++++ MATERIAL

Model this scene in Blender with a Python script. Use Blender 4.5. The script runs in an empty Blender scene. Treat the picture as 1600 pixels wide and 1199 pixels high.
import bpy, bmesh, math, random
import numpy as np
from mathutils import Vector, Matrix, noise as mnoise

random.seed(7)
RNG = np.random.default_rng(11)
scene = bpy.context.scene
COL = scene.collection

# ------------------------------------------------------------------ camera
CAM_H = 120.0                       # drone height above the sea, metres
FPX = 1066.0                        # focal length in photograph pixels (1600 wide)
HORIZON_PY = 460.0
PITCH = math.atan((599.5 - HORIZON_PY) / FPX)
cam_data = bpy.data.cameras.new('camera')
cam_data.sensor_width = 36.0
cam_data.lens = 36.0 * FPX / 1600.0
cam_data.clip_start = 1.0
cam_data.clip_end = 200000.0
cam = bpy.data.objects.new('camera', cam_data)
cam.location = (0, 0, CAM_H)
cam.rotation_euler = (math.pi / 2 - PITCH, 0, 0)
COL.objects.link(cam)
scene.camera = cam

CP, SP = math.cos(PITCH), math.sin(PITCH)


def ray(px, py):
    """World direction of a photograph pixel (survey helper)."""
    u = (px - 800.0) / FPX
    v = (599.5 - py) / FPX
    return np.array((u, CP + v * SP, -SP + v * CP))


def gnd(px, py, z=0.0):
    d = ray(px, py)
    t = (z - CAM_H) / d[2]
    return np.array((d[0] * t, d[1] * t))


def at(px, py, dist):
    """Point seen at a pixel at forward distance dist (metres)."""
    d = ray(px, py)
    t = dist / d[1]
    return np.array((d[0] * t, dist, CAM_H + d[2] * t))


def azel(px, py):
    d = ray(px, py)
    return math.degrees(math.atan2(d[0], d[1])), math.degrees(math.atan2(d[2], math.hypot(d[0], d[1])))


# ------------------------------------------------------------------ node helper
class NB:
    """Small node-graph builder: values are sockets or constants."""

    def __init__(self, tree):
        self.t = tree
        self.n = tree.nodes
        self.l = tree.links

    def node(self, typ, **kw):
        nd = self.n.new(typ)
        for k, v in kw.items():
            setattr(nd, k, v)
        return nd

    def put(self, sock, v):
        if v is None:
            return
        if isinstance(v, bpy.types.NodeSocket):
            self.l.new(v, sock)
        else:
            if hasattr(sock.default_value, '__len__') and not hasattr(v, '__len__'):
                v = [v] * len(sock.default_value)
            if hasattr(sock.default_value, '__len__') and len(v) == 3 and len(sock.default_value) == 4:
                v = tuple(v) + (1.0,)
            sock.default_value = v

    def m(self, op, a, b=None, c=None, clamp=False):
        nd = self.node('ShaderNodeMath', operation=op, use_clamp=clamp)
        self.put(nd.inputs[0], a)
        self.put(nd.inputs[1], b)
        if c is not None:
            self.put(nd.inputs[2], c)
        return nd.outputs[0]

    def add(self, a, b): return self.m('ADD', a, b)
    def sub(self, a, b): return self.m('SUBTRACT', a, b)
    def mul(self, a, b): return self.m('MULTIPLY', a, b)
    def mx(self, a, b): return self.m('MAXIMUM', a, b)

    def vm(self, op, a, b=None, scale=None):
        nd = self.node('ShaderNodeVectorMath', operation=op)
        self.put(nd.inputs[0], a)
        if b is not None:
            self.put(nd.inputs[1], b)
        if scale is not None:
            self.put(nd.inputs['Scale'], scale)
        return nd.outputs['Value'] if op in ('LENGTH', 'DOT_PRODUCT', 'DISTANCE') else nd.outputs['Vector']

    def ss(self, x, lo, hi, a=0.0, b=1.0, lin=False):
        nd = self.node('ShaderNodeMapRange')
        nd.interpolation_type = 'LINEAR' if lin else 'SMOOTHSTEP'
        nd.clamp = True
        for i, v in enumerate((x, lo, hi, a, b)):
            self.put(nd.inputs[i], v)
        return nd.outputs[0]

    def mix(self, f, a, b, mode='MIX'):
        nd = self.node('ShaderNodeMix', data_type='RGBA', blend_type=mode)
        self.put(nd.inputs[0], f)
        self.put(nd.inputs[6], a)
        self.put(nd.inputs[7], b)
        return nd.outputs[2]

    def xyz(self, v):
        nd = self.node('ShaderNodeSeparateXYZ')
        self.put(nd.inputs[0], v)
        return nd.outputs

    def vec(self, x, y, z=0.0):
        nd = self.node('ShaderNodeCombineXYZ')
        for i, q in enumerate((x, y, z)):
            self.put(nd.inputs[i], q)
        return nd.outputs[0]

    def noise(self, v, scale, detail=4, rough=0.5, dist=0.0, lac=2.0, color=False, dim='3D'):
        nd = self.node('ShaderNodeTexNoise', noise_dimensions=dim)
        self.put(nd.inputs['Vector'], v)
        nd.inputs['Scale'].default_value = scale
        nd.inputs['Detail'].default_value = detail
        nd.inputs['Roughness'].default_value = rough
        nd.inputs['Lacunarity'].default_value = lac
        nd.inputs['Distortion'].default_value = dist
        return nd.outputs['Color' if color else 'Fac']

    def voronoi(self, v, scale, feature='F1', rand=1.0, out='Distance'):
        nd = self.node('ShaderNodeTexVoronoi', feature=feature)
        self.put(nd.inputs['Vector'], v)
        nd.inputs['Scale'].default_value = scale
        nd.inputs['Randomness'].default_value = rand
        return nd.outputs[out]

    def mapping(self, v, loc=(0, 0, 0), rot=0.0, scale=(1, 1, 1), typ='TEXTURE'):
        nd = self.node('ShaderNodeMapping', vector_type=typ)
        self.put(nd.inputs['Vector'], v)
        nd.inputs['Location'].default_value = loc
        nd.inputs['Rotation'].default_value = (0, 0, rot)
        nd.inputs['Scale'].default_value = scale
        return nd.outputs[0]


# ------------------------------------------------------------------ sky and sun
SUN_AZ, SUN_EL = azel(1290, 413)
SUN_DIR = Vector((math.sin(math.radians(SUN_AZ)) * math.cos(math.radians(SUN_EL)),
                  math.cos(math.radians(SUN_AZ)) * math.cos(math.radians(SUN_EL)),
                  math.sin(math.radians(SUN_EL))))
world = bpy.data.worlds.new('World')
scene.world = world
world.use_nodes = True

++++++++

REQUIREMENT: Copy each line of the data above without altering a single character.

SOLUTION:
Model this scene in Blender with a Python script. Use Blender 4.5. The script runs in an empty Blender scene. Treat the picture as 1600 pixels wide and 1199 pixels high.
import bpy, bmesh, math, random
import numpy as np
from mathutils import Vector, Matrix, noise as mnoise

random.seed(7)
RNG = np.random.default_rng(11)
scene = bpy.context.scene
COL = scene.collection

# ------------------------------------------------------------------ camera
CAM_H = 120.0                       # drone height above the sea, metres
FPX = 1066.0                        # focal length in photograph pixels (1600 wide)
HORIZON_PY = 460.0
PITCH = math.atan((599.5 - HORIZON_PY) / FPX)
cam_data = bpy.data.cameras.new('camera')
cam_data.sensor_width = 36.0
cam_data.lens = 36.0 * FPX / 1600.0
cam_data.clip_start = 1.0
cam_data.clip_end = 200000.0
cam = bpy.data.objects.new('camera', cam_data)
cam.location = (0, 0, CAM_H)
cam.rotation_euler = (math.pi / 2 - PITCH, 0, 0)
COL.objects.link(cam)
scene.camera = cam

CP, SP = math.cos(PITCH), math.sin(PITCH)


def ray(px, py):
    """World direction of a photograph pixel (survey helper)."""
    u = (px - 800.0) / FPX
    v = (599.5 - py) / FPX
    return np.array((u, CP + v * SP, -SP + v * CP))


def gnd(px, py, z=0.0):
    d = ray(px, py)
    t = (z - CAM_H) / d[2]
    return np.array((d[0] * t, d[1] * t))


def at(px, py, dist):
    """Point seen at a pixel at forward distance dist (metres)."""
    d = ray(px, py)
    t = dist / d[1]
    return np.array((d[0] * t, dist, CAM_H + d[2] * t))


def azel(px, py):
    d = ray(px, py)
    return math.degrees(math.atan2(d[0], d[1])), math.degrees(math.atan2(d[2], math.hypot(d[0], d[1])))


# ------------------------------------------------------------------ node helper
class NB:
    """Small node-graph builder: values are sockets or constants."""

    def __init__(self, tree):
        self.t = tree
        self.n = tree.nodes
        self.l = tree.links

    def node(self, typ, **kw):
        nd = self.n.new(typ)
        for k, v in kw.items():
            setattr(nd, k, v)
        return nd

    def put(self, sock, v):
        if v is None:
            return
        if isinstance(v, bpy.types.NodeSocket):
            self.l.new(v, sock)
        else:
            if hasattr(sock.default_value, '__len__') and not hasattr(v, '__len__'):
                v = [v] * len(sock.default_value)
            if hasattr(sock.default_value, '__len__') and len(v) == 3 and len(sock.default_value) == 4:
                v = tuple(v) + (1.0,)
            sock.default_value = v

    def m(self, op, a, b=None, c=None, clamp=False):
        nd = self.node('ShaderNodeMath', operation=op, use_clamp=clamp)
        self.put(nd.inputs[0], a)
        self.put(nd.inputs[1], b)
        if c is not None:
            self.put(nd.inputs[2], c)
        return nd.outputs[0]

    def add(self, a, b): return self.m('ADD', a, b)
    def sub(self, a, b): return self.m('SUBTRACT', a, b)
    def mul(self, a, b): return self.m('MULTIPLY', a, b)
    def mx(self, a, b): return self.m('MAXIMUM', a, b)

    def vm(self, op, a, b=None, scale=None):
        nd = self.node('ShaderNodeVectorMath', operation=op)
        self.put(nd.inputs[0], a)
        if b is not None:
            self.put(nd.inputs[1], b)
        if scale is not None:
            self.put(nd.inputs['Scale'], scale)
        return nd.outputs['Value'] if op in ('LENGTH', 'DOT_PRODUCT', 'DISTANCE') else nd.outputs['Vector']

    def ss(self, x, lo, hi, a=0.0, b=1.0, lin=False):
        nd = self.node('ShaderNodeMapRange')
        nd.interpolation_type = 'LINEAR' if lin else 'SMOOTHSTEP'
        nd.clamp = True
        for i, v in enumerate((x, lo, hi, a, b)):
            self.put(nd.inputs[i], v)
        return nd.outputs[0]

    def mix(self, f, a, b, mode='MIX'):
        nd = self.node('ShaderNodeMix', data_type='RGBA', blend_type=mode)
        self.put(nd.inputs[0], f)
        self.put(nd.inputs[6], a)
        self.put(nd.inputs[7], b)
        return nd.outputs[2]

    def xyz(self, v):
        nd = self.node('ShaderNodeSeparateXYZ')
        self.put(nd.inputs[0], v)
        return nd.outputs

    def vec(self, x, y, z=0.0):
        nd = self.node('ShaderNodeCombineXYZ')
        for i, q in enumerate((x, y, z)):
            self.put(nd.inputs[i], q)
        return nd.outputs[0]

    def noise(self, v, scale, detail=4, rough=0.5, dist=0.0, lac=2.0, color=False, dim='3D'):
        nd = self.node('ShaderNodeTexNoise', noise_dimensions=dim)
        self.put(nd.inputs['Vector'], v)
        nd.inputs['Scale'].default_value = scale
        nd.inputs['Detail'].default_value = detail
        nd.inputs['Roughness'].default_value = rough
        nd.inputs['Lacunarity'].default_value = lac
        nd.inputs['Distortion'].default_value = dist
        return nd.outputs['Color' if color else 'Fac']

    def voronoi(self, v, scale, feature='F1', rand=1.0, out='Distance'):
        nd = self.node('ShaderNodeTexVoronoi', feature=feature)
        self.put(nd.inputs['Vector'], v)
        nd.inputs['Scale'].default_value = scale
        nd.inputs['Randomness'].default_value = rand
        return nd.outputs[out]

    def mapping(self, v, loc=(0, 0, 0), rot=0.0, scale=(1, 1, 1), typ='TEXTURE'):
        nd = self.node('ShaderNodeMapping', vector_type=typ)
        self.put(nd.inputs['Vector'], v)
        nd.inputs['Location'].default_value = loc
        nd.inputs['Rotation'].default_value = (0, 0, rot)
        nd.inputs['Scale'].default_value = scale
        return nd.outputs[0]


# ------------------------------------------------------------------ sky and sun
SUN_AZ, SUN_EL = azel(1290, 413)
SUN_DIR = Vector((math.sin(math.radians(SUN_AZ)) * math.cos(math.radians(SUN_EL)),
                  math.cos(math.radians(SUN_AZ)) * math.cos(math.radians(SUN_EL)),
                  math.sin(math.radians(SUN_EL))))
world = bpy.data.worlds.new('World')
scene.world = world
world.use_nodes = True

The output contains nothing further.